Death + the Law Death Ethics

Governor of MN to Gays and Lesbians: You Cannot Claim Your Partner’s Corpse

Pawlenty Vows Veto of Same-Sex Measure
Jason Hoppin, Pioneer Press (May 13, 2010)

Oh Tim Pawlenty, Governor of Minnesota. I know that you think you’ve got a chance at the 2012 Republican Presidential ticket but, alas, you’ll be disappointed. In all honesty, I don’t know who will be the GOP candidate but it won’t be you, that much I know. So instead of helping gay and lesbian Minnesotans in committed, long term relationships cope with a partner’s death you go ahead and veto a completely practical, sensible bill.

I am referring here to Minnesota Senate Bill No. 341 which, among other things, would allow same-sex domestic partners to claim their dead partner’s body in order to make funeral arrangements. Here is the bill’s language:

Subd. 2. Determination of right to control and duty of disposition.
(a) The right to control the disposition of the remains of a deceased person, including the location and conditions of final disposition, unless other directions have been given by the decedent pursuant to subdivision 1, vests in, and the duty of final disposition of the body devolves upon, the following in the order of priority listed:

The list includes 1.) Wills and Legal Instruments 2.) Spouses 3.) Domestic Partners and other groups such as children.

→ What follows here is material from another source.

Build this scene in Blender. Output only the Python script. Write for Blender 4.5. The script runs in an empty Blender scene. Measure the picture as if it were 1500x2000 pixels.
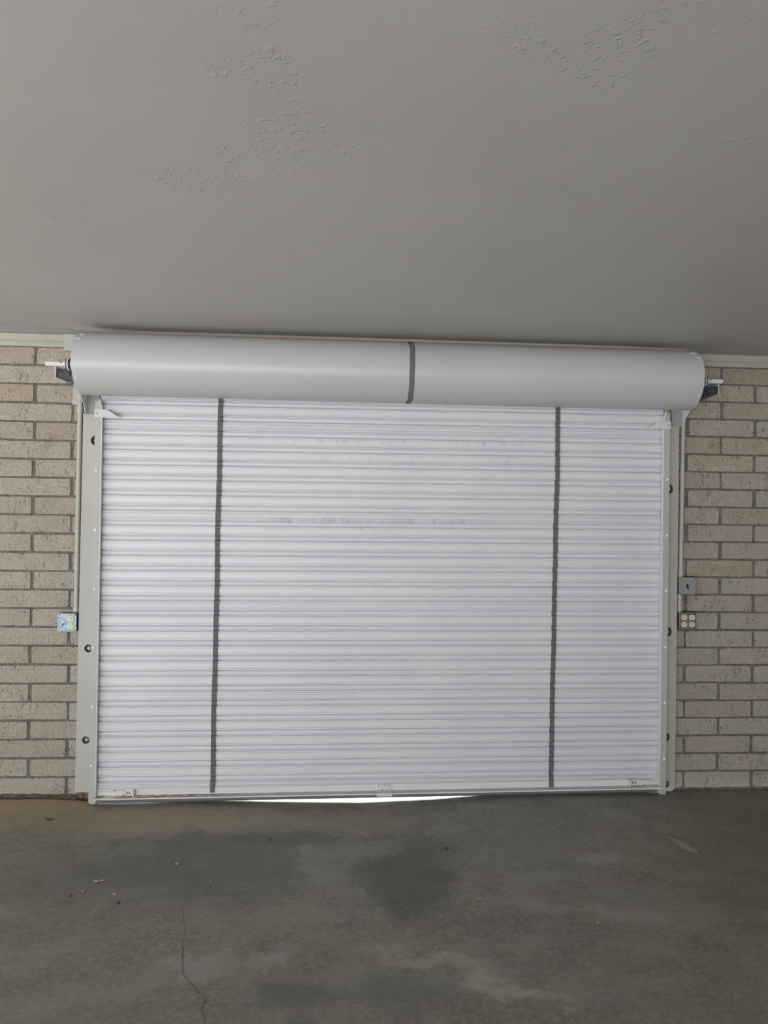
import bpy, bmesh, math, random
from mathutils import Vector, Matrix, noise

# ------------------------------------------------------------------ camera, world, sun, daylight, exposure
S = bpy.context.scene
COL = S.collection
R = random.Random(7)

CAM = Vector((1.6017, -4.2973, 1.5336))
YAW, PITCH, ROLL = .0722, .0074, .0147
fw = Vector((math.sin(YAW)*math.cos(PITCH), math.cos(YAW)*math.cos(PITCH), math.sin(PITCH)))
rt = Vector((math.cos(YAW), -math.sin(YAW), 0)); up = rt.cross(fw)
r2 = rt*math.cos(ROLL)+up*math.sin(ROLL); u2 = -rt*math.sin(ROLL)+up*math.cos(ROLL)
cd = bpy.data.cameras.new('camera'); cam = bpy.data.objects.new('camera', cd); COL.objects.link(cam)
cd.sensor_fit = 'HORIZONTAL'; cd.sensor_width = 36; cd.lens = 36.0; cd.clip_start = .05
cam.matrix_world = Matrix(((r2.x, u2.x, -fw.x, CAM.x), (r2.y, u2.y, -fw.y, CAM.y), (r2.z, u2.z, -fw.z, CAM.z), (0, 0, 0, 1)))
S.camera = cam

w = bpy.data.worlds.new('sky'); S.world = w; w.use_nodes = True
w.node_tree.nodes['Background'].inputs[0].default_value = (.86, .92, 1, 1)
w.node_tree.nodes['Background'].inputs[1].default_value = .75

def light(name, kind, energy, color, loc, look, **kw):
    d = bpy.data.lights.new(name, kind); d.energy = energy; d.color = color
    for k, v in kw.items(): setattr(d, k, v)
    o = bpy.data.objects.new(name, d); COL.objects.link(o); o.location = loc
    o.rotation_euler = (Vector(look)-Vector(loc)).to_track_quat('-Z', 'Y').to_euler()
    return o
light('sun', 'SUN', 18, (1, .985, .96), (-9, 5.5, 11), (0, 0, 0), angle=.009)
# daylight through the open left side and the open rear of the carport
light('daylight_left', 'AREA', 30, (.96, .98, 1), (-2.75, -2.7, .72), (0, -2.5, .95), shape='RECTANGLE', size=3.4, size_y=1.3)
light('daylight_rear', 'AREA', 268, (.965, .98, 1), (-.6, -8.4, .50), (.6, 0, .9), shape='RECTANGLE', size=4.8, size_y=.9)

v = S.view_settings; v.view_transform = 'Standard'; v.look = 'None'; v.gamma = 1; v.exposure = -.2
try: v.use_curve_mapping = False
except Exception: pass

# ------------------------------------------------------------------ helpers
def wloc(o):
    p = Vector((0, 0, 0))
    while o: p += o.location; o = o.parent
    return p
def obj(name, bm, mat, parent=None, smooth=False, base=None):
    """link bm (built in room coordinates) as ONE mesh object"""
    off = wloc(parent) if parent else Vector(base or (0, 0, 0))
    bmesh.ops.translate(bm, vec=-off, verts=bm.verts)
    bmesh.ops.recalc_face_normals(bm, faces=bm.faces)
    me = bpy.data.meshes.new(name); bm.to_mesh(me); bm.free()
    o = bpy.data.objects.new(name, me); COL.objects.link(o); me.materials.append(mat)
    if smooth:
        for p in me.polygons: p.use_smooth = True
        me.set_sharp_from_angle(angle=math.radians(38))
    if parent: o.parent = parent
    else: o.location = off
    return o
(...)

It is the third group, domestic partners, which Bill 341 added and it is the reason Governor Pawlenty (by his own admission) vetoed it. Pawlenty’s rationale was that since same-sex couples can establish Wills or Health Directives in which a same-sex partner is named as the sole decision maker then the law was unnecessary.

In a sense Governor Pawlenty is correct but only so far as this means same-sex couples have to jump through a hoop that married straight couples do not. Furthermore, this law would have made the entire funeral arrangement process and final disposition of the dead body a lot simpler. As the law currently stands in Minnesota, any same-sex couple without explicit legal documents stating the couples’ final disposition wishes faces a potential legal challenge from next of kin. If the family of a gay man or lesbian woman does not like or even acknowledge the same-sex partner then that person can be legally excluded from the entire funeral.

This is a situation that funeral directors confronted quite a bit during the 1980s and 1990s, during the height of the AIDS epidemic. It’s a terrible scenario in which the body in the casket can literally become a dividing line. The Minnesota Senate Bill would have gone a long way towards simplifying how same-sex couples can claim their deceased partner’s body.

One day, and it will be in my own lifetime, these legal forms of discrimination and the individuals who supported them will look absolutely barbaric. This much I also know.

So there you go Governor Pawlenty. You’re not going to get the GOP nomination and you’re acting like a completely intolerant, insensitive brute. But at least you’re in good company: the Governor of Rhode Island did the same exact thing last November and he too will never be President of the United States of America.